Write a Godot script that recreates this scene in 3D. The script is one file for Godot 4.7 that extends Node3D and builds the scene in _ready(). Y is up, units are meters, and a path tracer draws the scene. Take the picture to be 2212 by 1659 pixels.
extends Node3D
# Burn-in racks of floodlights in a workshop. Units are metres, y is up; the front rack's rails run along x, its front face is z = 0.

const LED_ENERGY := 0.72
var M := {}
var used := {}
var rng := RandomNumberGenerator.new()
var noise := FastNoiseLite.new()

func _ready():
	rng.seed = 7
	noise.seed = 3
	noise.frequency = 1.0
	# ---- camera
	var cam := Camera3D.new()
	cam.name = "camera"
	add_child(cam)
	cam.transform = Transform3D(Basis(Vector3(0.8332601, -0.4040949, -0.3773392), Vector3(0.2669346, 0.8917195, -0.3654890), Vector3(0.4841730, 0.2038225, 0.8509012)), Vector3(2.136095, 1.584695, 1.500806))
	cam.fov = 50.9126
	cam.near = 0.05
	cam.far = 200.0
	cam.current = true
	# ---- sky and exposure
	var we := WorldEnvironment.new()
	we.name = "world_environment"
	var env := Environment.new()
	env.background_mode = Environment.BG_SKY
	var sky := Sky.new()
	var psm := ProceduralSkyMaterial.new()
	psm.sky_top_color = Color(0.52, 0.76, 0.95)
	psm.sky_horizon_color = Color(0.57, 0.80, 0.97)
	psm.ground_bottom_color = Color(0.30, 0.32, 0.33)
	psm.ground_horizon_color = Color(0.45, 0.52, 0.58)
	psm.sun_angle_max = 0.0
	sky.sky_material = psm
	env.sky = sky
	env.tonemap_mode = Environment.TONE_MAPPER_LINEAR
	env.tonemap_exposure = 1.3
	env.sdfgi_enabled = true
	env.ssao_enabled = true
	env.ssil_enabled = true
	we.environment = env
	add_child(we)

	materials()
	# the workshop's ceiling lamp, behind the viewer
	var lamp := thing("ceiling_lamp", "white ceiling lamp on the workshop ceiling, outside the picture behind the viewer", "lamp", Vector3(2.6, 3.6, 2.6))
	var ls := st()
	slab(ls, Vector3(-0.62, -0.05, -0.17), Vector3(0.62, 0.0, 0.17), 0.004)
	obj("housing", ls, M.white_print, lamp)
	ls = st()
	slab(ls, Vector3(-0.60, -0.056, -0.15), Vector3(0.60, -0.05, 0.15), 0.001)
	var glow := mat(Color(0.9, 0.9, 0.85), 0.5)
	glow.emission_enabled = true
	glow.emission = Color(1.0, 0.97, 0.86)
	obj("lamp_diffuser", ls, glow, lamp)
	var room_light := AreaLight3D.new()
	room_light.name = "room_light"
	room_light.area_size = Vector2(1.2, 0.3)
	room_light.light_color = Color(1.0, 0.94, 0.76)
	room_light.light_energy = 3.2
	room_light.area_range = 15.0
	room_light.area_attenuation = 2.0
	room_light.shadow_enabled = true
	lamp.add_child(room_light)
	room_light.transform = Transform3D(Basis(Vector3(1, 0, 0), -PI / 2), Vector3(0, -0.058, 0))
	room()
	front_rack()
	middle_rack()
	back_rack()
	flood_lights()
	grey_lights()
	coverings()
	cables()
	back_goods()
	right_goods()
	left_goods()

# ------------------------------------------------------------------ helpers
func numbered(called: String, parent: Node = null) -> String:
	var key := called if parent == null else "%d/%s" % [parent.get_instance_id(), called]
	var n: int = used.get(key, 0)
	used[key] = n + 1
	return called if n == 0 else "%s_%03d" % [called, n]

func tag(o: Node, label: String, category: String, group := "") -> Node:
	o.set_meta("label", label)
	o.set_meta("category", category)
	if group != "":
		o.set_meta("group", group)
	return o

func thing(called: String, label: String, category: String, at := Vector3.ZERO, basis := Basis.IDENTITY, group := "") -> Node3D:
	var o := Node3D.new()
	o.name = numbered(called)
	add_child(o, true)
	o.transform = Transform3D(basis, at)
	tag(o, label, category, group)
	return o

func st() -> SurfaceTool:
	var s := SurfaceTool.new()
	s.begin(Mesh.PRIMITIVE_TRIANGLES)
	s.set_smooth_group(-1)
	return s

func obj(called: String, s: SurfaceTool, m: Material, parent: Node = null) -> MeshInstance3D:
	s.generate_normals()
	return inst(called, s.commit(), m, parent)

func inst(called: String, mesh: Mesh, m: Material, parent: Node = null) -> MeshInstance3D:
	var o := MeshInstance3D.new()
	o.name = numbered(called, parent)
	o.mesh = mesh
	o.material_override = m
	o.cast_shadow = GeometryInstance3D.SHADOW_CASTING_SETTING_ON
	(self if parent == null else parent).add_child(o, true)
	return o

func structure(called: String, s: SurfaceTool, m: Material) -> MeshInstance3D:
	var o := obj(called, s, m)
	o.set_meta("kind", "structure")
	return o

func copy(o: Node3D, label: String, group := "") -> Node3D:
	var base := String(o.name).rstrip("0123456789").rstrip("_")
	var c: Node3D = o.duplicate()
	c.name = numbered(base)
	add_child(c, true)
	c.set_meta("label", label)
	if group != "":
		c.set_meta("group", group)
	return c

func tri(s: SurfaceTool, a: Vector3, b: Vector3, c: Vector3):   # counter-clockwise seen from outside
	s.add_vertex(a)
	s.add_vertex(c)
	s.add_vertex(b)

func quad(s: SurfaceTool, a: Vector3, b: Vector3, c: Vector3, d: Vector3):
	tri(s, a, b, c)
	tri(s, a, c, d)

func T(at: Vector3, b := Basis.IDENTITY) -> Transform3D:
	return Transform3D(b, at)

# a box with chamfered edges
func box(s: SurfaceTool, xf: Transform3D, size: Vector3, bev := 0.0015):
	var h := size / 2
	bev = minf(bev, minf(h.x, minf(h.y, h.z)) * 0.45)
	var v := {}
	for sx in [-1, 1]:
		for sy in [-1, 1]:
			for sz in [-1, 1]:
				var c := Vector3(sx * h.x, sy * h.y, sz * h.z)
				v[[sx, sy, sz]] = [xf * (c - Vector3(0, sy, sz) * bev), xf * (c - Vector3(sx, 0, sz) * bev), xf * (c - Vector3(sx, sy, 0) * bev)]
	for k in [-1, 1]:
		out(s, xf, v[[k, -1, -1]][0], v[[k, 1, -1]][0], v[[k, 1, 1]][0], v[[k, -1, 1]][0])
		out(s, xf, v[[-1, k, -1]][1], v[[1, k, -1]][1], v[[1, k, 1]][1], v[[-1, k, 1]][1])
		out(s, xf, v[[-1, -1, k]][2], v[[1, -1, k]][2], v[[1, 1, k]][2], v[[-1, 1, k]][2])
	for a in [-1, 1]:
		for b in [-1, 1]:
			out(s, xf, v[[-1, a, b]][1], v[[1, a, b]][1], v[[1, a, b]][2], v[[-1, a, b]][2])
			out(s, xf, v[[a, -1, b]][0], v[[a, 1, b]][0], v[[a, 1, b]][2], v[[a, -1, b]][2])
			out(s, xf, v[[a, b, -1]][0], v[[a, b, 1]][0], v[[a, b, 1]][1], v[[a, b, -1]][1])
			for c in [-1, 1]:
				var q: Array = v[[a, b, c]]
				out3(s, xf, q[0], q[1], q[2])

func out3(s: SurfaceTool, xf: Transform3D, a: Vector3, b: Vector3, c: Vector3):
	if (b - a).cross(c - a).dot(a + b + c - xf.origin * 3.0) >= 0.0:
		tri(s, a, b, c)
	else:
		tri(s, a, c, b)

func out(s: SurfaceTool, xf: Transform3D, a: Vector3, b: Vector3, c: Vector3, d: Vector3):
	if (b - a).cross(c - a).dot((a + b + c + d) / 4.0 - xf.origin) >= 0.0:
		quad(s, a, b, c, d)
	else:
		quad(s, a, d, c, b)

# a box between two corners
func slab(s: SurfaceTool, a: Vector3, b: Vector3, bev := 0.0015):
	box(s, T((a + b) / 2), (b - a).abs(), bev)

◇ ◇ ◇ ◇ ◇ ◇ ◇

■ Prompt
Return exactly the lines that run from the top of the listing above to the line containing "var noise := FastNoiseLite.new()", please, keeping both end lines and leaving out everything else.

■ Full output
Write a Godot script that recreates this scene in 3D. The script is one file for Godot 4.7 that extends Node3D and builds the scene in _ready(). Y is up, units are meters, and a path tracer draws the scene. Take the picture to be 2212 by 1659 pixels.
extends Node3D
# Burn-in racks of floodlights in a workshop. Units are metres, y is up; the front rack's rails run along x, its front face is z = 0.

const LED_ENERGY := 0.72
var M := {}
var used := {}
var rng := RandomNumberGenerator.new()
var noise := FastNoiseLite.new()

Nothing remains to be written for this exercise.